Find each line with "scene" and copy it.

::: Dataset excerpt

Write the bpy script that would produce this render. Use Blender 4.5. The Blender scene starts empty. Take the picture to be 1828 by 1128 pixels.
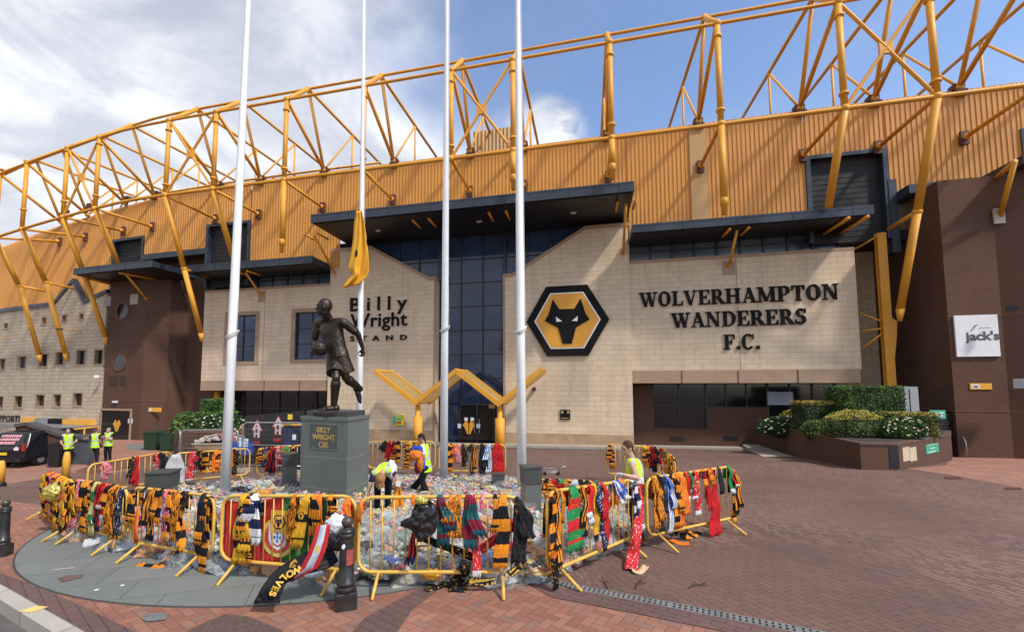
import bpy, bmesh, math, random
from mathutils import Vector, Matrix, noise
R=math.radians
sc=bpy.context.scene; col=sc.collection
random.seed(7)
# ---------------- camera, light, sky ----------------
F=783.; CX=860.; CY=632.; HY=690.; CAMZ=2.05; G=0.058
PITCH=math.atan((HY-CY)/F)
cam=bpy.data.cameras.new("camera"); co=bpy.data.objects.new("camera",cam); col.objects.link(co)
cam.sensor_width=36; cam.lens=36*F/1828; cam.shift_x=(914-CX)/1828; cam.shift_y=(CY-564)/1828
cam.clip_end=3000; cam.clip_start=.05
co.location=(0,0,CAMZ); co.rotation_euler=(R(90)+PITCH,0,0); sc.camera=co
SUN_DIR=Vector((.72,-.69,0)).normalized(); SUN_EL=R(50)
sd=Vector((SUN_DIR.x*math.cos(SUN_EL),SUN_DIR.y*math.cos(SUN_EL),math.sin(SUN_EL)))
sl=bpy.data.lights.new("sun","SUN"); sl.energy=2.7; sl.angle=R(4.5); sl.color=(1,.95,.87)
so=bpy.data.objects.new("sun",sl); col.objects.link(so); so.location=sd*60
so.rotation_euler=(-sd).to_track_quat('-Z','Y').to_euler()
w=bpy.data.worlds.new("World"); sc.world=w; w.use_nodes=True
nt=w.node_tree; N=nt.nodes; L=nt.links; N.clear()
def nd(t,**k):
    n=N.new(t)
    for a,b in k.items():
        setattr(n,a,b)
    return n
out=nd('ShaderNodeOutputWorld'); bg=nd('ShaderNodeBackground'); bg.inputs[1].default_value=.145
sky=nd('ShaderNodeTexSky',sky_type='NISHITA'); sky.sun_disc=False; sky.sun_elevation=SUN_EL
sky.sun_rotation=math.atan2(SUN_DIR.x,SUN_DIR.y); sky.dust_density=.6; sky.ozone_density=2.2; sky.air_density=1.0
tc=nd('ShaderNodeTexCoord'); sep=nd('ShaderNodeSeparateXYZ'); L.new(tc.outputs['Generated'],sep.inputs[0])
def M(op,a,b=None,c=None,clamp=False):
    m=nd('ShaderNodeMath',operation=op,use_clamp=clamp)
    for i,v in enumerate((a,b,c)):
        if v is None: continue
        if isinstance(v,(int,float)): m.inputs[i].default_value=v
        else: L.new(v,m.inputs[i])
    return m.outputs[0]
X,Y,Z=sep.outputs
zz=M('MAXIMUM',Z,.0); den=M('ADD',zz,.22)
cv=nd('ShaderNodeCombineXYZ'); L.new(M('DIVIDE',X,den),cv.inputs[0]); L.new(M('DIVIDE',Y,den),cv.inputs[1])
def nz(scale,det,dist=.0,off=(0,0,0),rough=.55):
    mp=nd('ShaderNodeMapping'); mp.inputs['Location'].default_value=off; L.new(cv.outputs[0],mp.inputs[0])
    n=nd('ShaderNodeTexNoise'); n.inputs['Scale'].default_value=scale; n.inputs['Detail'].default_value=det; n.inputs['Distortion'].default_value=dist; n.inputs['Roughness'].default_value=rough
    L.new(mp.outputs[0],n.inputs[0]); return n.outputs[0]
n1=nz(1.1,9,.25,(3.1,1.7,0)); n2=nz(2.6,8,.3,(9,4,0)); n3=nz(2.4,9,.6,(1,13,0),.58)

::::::

Answer to the task:
Write the bpy script that would produce this render. Use Blender 4.5. The Blender scene starts empty. Take the picture to be 1828 by 1128 pixels.
sc=bpy.context.scene; col=sc.collection